◆ **Given request**: Take the lines from the head of the listing through the one bearing "sc.view_settings.exposure = 0;" and copy them exactly, leaving every picture out.

--- Start Source data ---

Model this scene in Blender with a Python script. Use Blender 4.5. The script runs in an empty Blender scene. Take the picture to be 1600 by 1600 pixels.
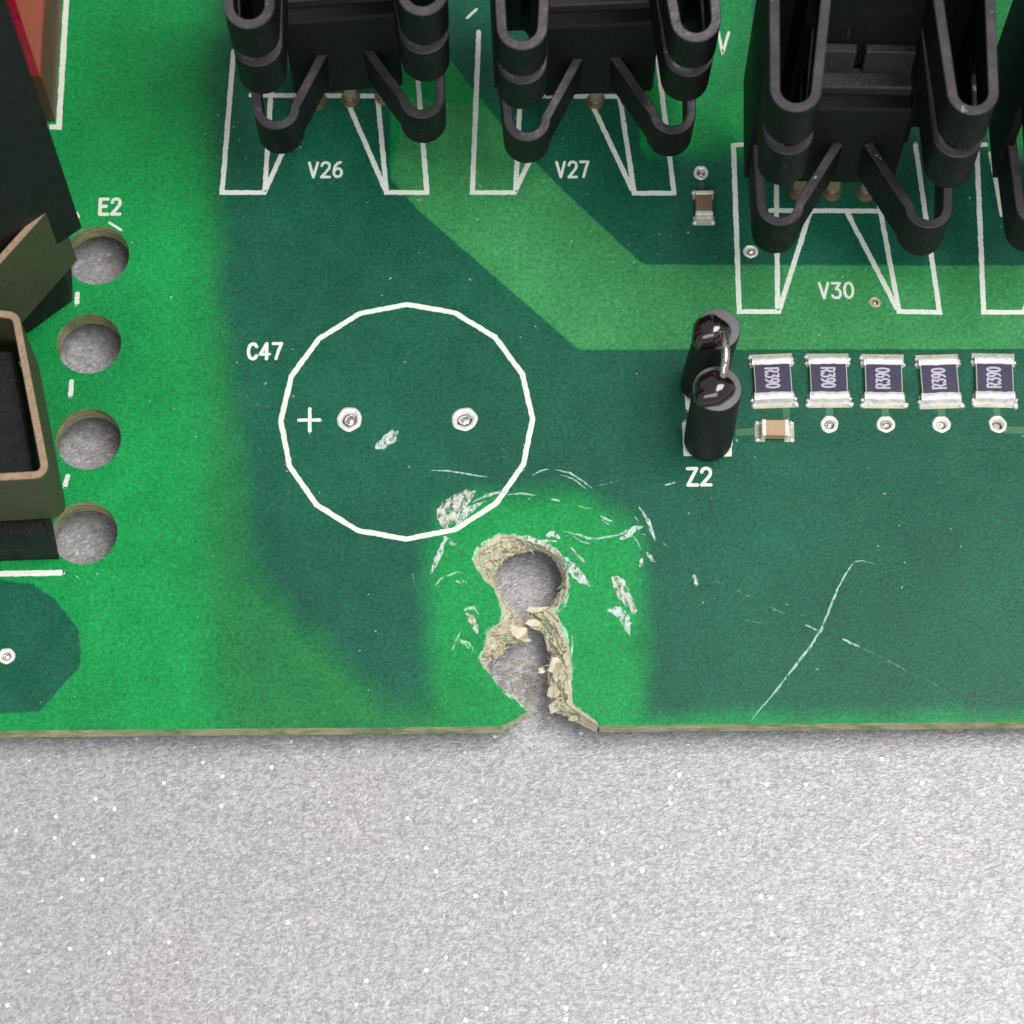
import bpy, math, random
import numpy as np
from mathutils import Vector, Matrix
from mathutils.geometry import delaunay_2d_cdt

random.seed(7); rng = np.random.default_rng(11)
sc = bpy.context.scene
col = sc.collection
S = 0.001                      # everything below is measured in millimetres
R = math.radians

# ------------------------------------------------------------------ camera
TILT, FPX, ROLL = R(19.5), 4590.0, R(0.5)
DIST = FPX / 24.05
fwd = Vector((0, math.sin(TILT), -math.cos(TILT)))
rt0 = Vector((1, 0, 0)); up0 = rt0.cross(fwd)
rgt = rt0 * math.cos(ROLL) - up0 * math.sin(ROLL)
upv = up0 * math.cos(ROLL) + rt0 * math.sin(ROLL)
CAM = -fwd * DIST
cd = bpy.data.cameras.new('camera'); cam = bpy.data.objects.new('camera', cd); col.objects.link(cam)
m = Matrix((rgt, upv, -fwd)).transposed().to_4x4(); m.translation = CAM * S
cam.matrix_world = m
cd.sensor_width = 36; cd.lens = 36 * FPX / 1600; cd.clip_start = 0.01; cd.clip_end = 20
cd.dof.use_dof = True; cd.dof.focus_distance = DIST * S; cd.dof.aperture_fstop = 80
sc.camera = cam

# ------------------------------------------------------------------ light
w = bpy.data.worlds.new('World'); sc.world = w; w.use_nodes = True
bg = w.node_tree.nodes['Background']
bg.inputs[0].default_value = (0.93, 0.97, 1.0, 1); bg.inputs[1].default_value = 0.42
def area(name, loc, target, sx, sy, power, colr):
    l = bpy.data.lights.new(name, 'AREA'); l.shape = 'RECTANGLE'; l.size = sx; l.size_y = sy
    l.energy = power; l.color = colr
    o = bpy.data.objects.new(name, l); col.objects.link(o); o.location = loc
    o.rotation_euler = (Vector(target) - Vector(loc)).to_track_quat('-Z', 'Y').to_euler()
area('ceiling_panel', (0.46, -0.12, 1.30), (0.46, -0.12, 0), 0.66, 0.85, 17.5, (1, 0.98, 0.95))
area('front_fill', (-0.15, -0.95, 0.95), (0, 0, 0), 1.0, 0.5, 5.5, (0.95, 0.98, 1.0))  # added lamp in front that whitens the solder; source itself unseen
sc.view_settings.view_transform = 'Standard'; sc.view_settings.look = 'None'
sc.view_settings.exposure = 0; sc.view_settings.gamma = 1

# ------------------------------------------------------------------ helpers
def P(x, y, z=0.0):
    """where the line of sight through photo point (x, y) meets the plane at height z (mm)"""
    d = fwd * FPX + rgt * (x - 800) - upv * (y - 800)
    t = (z - CAM.z) / d.z
    return CAM.x + d.x * t, CAM.y + d.y * t
def PP(pts, z=0.0): return [P(a, b, z) for a, b in pts]

class MB:
    def __init__(s): s.v = []; s.f = []; s.sm = []
    def add(s, vs, fs, smooth=False):
        o = len(s.v); s.v += [tuple(p) for p in vs]; s.f += [tuple(i + o for i in f) for f in fs]; s.sm += [smooth] * len(fs)
        return s
    def mesh(s, name):
        me = bpy.data.meshes.new(name)
        me.from_pydata([(a * S, b * S, c * S) for a, b, c in s.v], [], s.f)
        me.polygons.foreach_set('use_smooth', s.sm); me.update()
        return me
    def build(s, name, mat, parent=None, loc=(0, 0, 0), rot=(0, 0, 0)):
        me = s.mesh(name); me.materials.append(mat)
        return link(name, me, parent, loc, rot)
def link(name, me, parent=None, loc=(0, 0, 0), rot=(0, 0, 0)):
    o = bpy.data.objects.new(name, me); col.objects.link(o)
    o.location = Vector(loc) * S; o.rotation_euler = rot; o.parent = parent
    return o
def box(mb, x0, x1, y0, y1, z0, z1, c=0.05, jit=0.0):
    """box with chamfered edges"""
    cx, cy, cz = (x0+x1)/2, (y0+y1)/2, (z0+z1)/2; hx, hy, hz = (x1-x0)/2, (y1-y0)/2, (z1-z0)/2
    vs = []; idx = {}
    for sx in (-1, 1):
        for sy in (-1, 1):
            for sz in (-1, 1):
                for k in range(3):
                    d = [hx, hy, hz]
                    for j in range(3):
                        if j != k: d[j] -= c
                    idx[sx, sy, sz, k] = len(vs)
                    vs.append((cx + sx*d[0] + random.uniform(-jit, jit), cy + sy*d[1] + random.uniform(-jit, jit), cz + sz*d[2]))
    fs = []
    def q(a, b, c_, d_, n):
        p = [Vector(vs[i]) for i in (a, b, c_)]
        nn = (p[1]-p[0]).cross(p[2]-p[0])
        fs.append((a, b, c_, d_) if nn.dot(Vector(n)) > 0 else (d_, c_, b, a))
    for s1 in (-1, 1):
        q(idx[s1,-1,-1,0], idx[s1,1,-1,0], idx[s1,1,1,0], idx[s1,-1,1,0], (s1,0,0))
        q(idx[-1,s1,-1,1], idx[1,s1,-1,1], idx[1,s1,1,1], idx[-1,s1,1,1], (0,s1,0))
        q(idx[-1,-1,s1,2], idx[1,-1,s1,2], idx[1,1,s1,2], idx[-1,1,s1,2], (0,0,s1))
        for s2 in (-1, 1):
            q(idx[s1,s2,-1,0], idx[s1,s2,1,0], idx[s1,s2,1,1], idx[s1,s2,-1,1], (s1,s2,0))
            q(idx[s1,-1,s2,0], idx[s1,1,s2,0], idx[s1,1,s2,2], idx[s1,-1,s2,2], (s1,0,s2))
            q(idx[-1,s1,s2,1], idx[1,s1,s2,1], idx[1,s1,s2,2], idx[-1,s1,s2,2], (0,s1,s2))
            for s3 in (-1, 1):
                a = [idx[s1,s2,s3,k] for k in range(3)]
                p = [Vector(vs[i]) for i in a]
                if (p[1]-p[0]).cross(p[2]-p[0]).dot(Vector((s1,s2,s3))) < 0: a.reverse()
                fs.append(tuple(a))
    mb.add(vs, fs); return mb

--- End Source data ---

◆ **Task answer**:
Model this scene in Blender with a Python script. Use Blender 4.5. The script runs in an empty Blender scene. Take the picture to be 1600 by 1600 pixels.
import bpy, math, random
import numpy as np
from mathutils import Vector, Matrix
from mathutils.geometry import delaunay_2d_cdt

random.seed(7); rng = np.random.default_rng(11)
sc = bpy.context.scene
col = sc.collection
S = 0.001                      # everything below is measured in millimetres
R = math.radians

# ------------------------------------------------------------------ camera
TILT, FPX, ROLL = R(19.5), 4590.0, R(0.5)
DIST = FPX / 24.05
fwd = Vector((0, math.sin(TILT), -math.cos(TILT)))
rt0 = Vector((1, 0, 0)); up0 = rt0.cross(fwd)
rgt = rt0 * math.cos(ROLL) - up0 * math.sin(ROLL)
upv = up0 * math.cos(ROLL) + rt0 * math.sin(ROLL)
CAM = -fwd * DIST
cd = bpy.data.cameras.new('camera'); cam = bpy.data.objects.new('camera', cd); col.objects.link(cam)
m = Matrix((rgt, upv, -fwd)).transposed().to_4x4(); m.translation = CAM * S
cam.matrix_world = m
cd.sensor_width = 36; cd.lens = 36 * FPX / 1600; cd.clip_start = 0.01; cd.clip_end = 20
cd.dof.use_dof = True; cd.dof.focus_distance = DIST * S; cd.dof.aperture_fstop = 80
sc.camera = cam

# ------------------------------------------------------------------ light
w = bpy.data.worlds.new('World'); sc.world = w; w.use_nodes = True
bg = w.node_tree.nodes['Background']
bg.inputs[0].default_value = (0.93, 0.97, 1.0, 1); bg.inputs[1].default_value = 0.42
def area(name, loc, target, sx, sy, power, colr):
    l = bpy.data.lights.new(name, 'AREA'); l.shape = 'RECTANGLE'; l.size = sx; l.size_y = sy
    l.energy = power; l.color = colr
    o = bpy.data.objects.new(name, l); col.objects.link(o); o.location = loc
    o.rotation_euler = (Vector(target) - Vector(loc)).to_track_quat('-Z', 'Y').to_euler()
area('ceiling_panel', (0.46, -0.12, 1.30), (0.46, -0.12, 0), 0.66, 0.85, 17.5, (1, 0.98, 0.95))
area('front_fill', (-0.15, -0.95, 0.95), (0, 0, 0), 1.0, 0.5, 5.5, (0.95, 0.98, 1.0))  # added lamp in front that whitens the solder; source itself unseen
sc.view_settings.view_transform = 'Standard'; sc.view_settings.look = 'None'
sc.view_settings.exposure = 0; sc.view_settings.gamma = 1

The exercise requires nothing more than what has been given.